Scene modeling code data
━━━━━━━━━━━━━━━━━━━━━━━━━━━━━━

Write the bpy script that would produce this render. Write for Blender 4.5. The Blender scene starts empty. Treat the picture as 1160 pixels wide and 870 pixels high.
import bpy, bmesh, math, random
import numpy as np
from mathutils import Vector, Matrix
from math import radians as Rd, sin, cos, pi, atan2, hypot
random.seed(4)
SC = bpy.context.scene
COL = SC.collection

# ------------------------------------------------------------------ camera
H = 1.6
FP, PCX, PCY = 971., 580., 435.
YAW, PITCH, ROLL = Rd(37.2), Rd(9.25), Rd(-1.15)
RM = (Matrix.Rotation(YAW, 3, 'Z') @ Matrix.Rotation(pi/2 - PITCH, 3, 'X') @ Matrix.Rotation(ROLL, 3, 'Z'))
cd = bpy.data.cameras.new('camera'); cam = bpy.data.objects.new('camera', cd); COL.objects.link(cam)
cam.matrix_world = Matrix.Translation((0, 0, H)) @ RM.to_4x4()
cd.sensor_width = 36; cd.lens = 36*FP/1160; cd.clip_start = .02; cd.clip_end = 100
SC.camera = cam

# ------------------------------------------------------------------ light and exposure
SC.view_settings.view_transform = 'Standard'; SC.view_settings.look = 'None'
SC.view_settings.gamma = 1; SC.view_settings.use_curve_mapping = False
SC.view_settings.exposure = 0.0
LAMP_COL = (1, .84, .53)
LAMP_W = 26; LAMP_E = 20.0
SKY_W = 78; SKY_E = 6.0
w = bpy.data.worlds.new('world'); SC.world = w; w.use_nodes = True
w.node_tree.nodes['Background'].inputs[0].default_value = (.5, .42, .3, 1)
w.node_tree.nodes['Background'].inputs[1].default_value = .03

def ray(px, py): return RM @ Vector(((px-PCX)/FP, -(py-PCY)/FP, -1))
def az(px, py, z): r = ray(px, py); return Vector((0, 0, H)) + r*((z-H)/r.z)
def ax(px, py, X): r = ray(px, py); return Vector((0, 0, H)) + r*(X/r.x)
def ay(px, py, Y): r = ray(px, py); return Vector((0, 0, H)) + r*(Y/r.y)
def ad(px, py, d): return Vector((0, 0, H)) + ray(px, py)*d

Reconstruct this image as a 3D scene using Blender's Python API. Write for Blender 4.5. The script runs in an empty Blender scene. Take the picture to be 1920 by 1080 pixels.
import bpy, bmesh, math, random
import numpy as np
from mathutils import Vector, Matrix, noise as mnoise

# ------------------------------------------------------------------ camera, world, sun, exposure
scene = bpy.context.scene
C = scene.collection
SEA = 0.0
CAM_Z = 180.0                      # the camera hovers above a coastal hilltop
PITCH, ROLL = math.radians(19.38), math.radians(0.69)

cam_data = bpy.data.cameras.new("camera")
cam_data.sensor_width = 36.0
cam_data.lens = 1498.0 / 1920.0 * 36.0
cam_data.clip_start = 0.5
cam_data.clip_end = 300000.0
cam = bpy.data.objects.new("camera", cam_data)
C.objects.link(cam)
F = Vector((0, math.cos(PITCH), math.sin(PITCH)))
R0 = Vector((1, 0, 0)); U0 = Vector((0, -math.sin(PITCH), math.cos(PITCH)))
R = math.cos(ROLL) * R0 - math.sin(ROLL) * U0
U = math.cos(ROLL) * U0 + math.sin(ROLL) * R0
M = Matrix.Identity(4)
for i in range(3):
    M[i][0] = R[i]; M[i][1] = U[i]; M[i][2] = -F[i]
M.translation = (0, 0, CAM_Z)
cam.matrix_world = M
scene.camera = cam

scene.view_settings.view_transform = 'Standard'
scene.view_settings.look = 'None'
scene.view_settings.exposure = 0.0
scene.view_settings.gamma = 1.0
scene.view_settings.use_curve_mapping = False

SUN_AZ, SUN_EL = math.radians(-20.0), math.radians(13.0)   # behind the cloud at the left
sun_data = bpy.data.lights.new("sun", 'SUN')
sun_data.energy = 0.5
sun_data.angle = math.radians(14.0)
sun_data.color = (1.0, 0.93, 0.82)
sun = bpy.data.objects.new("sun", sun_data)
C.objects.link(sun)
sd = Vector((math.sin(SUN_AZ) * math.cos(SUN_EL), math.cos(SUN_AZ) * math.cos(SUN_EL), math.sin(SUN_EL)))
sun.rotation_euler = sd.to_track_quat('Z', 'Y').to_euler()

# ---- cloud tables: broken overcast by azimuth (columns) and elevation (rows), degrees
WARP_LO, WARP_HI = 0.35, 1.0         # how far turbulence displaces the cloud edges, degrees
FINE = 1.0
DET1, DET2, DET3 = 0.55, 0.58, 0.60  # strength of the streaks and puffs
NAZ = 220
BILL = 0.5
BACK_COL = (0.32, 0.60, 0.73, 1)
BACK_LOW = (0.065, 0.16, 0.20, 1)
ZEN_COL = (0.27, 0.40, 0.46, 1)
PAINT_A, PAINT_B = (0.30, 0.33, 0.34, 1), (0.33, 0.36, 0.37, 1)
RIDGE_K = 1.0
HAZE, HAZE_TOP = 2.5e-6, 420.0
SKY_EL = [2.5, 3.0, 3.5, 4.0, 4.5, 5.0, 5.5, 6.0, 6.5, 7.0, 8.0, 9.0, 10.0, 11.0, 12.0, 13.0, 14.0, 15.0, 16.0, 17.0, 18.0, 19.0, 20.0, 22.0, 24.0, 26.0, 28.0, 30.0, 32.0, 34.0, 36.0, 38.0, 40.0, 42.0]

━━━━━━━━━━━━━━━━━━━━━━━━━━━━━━

=== TASK BRIEF ===
Your task is to retype the entries verbatim, starting with the line that holds "Reconstruct this image" and stopping after the line that holds "from mathutils import Vector, Matrix, noise".

=== EXPECTED OUTPUT ===
Reconstruct this image as a 3D scene using Blender's Python API. Write for Blender 4.5. The script runs in an empty Blender scene. Take the picture to be 1920 by 1080 pixels.
import bpy, bmesh, math, random
import numpy as np
from mathutils import Vector, Matrix, noise as mnoise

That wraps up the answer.